The resulting seams create a host of challenges for best-of-breed clients. In order to upgrade any one module, businesses must pay for coding and integrations, often in areas unrelated to the offending component. Even when module vendors try to upgrade proactively, the system’s balkanized design hinders them.
Necessary integrations can impact platforms as well as software. In many cases, ‘best-of-breed’ systems also qualify as ‘hybrid,’ with some modules in the public cloud, some in a private cloud, and others anchored on-premise. This raises security concerns; as quantitative data1 demonstrate, systems distributed between platforms draw more attacks than any other finance model, on-premise included.
Best-of-breed solutions also age poorly.

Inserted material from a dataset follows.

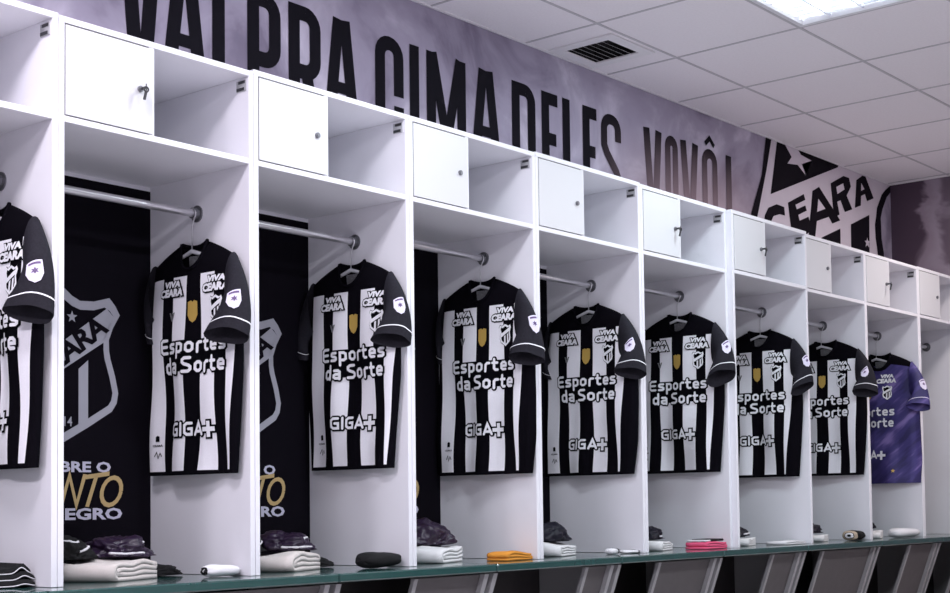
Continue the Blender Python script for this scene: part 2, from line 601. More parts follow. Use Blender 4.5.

Add impractical upgrades to fees per module, and obsolescence proceeds at a rapid clip.
So what should prospective finance management clients search for?
Unified: Buyers should choose the solution that performs best as a whole, not in a highlight reel: a solution designed as a unity, not as a mélange of parts. Of course, unified systems should integrate where necessary. But they should integrate smoothly, and they should never rely on integrated modules for their core functions. In most cases, the cloud offers the ideal platform for unified systems.
Subscription-based: The longevity of a solution depends on the frequency and quality of its upgrades. A licensing model forces clients to pay for software and customization, not only once, but with each update. Pricing by subscription allows cloud vendors to upgrade multiple times per year at no cost to the client.
Configurable: Many solutions demand that clients cover expensive, code-breaking implementation, certainly at first, and then with every update. Multi-tenant cloud providers integrate new clients as virtual tenants, keeping install costs, upgrade fees, and obsolescence to an absolute minimum.
Herb Brooks understood that his players would never win without speed, stamina and strategy. But he also grasped what no American hockey coach had before him: that if the United States played as a confederation of individuals, they would lose before they reached the ice.
All-star solutions can be tempting. But you should look elsewhere for your organization’s miracle.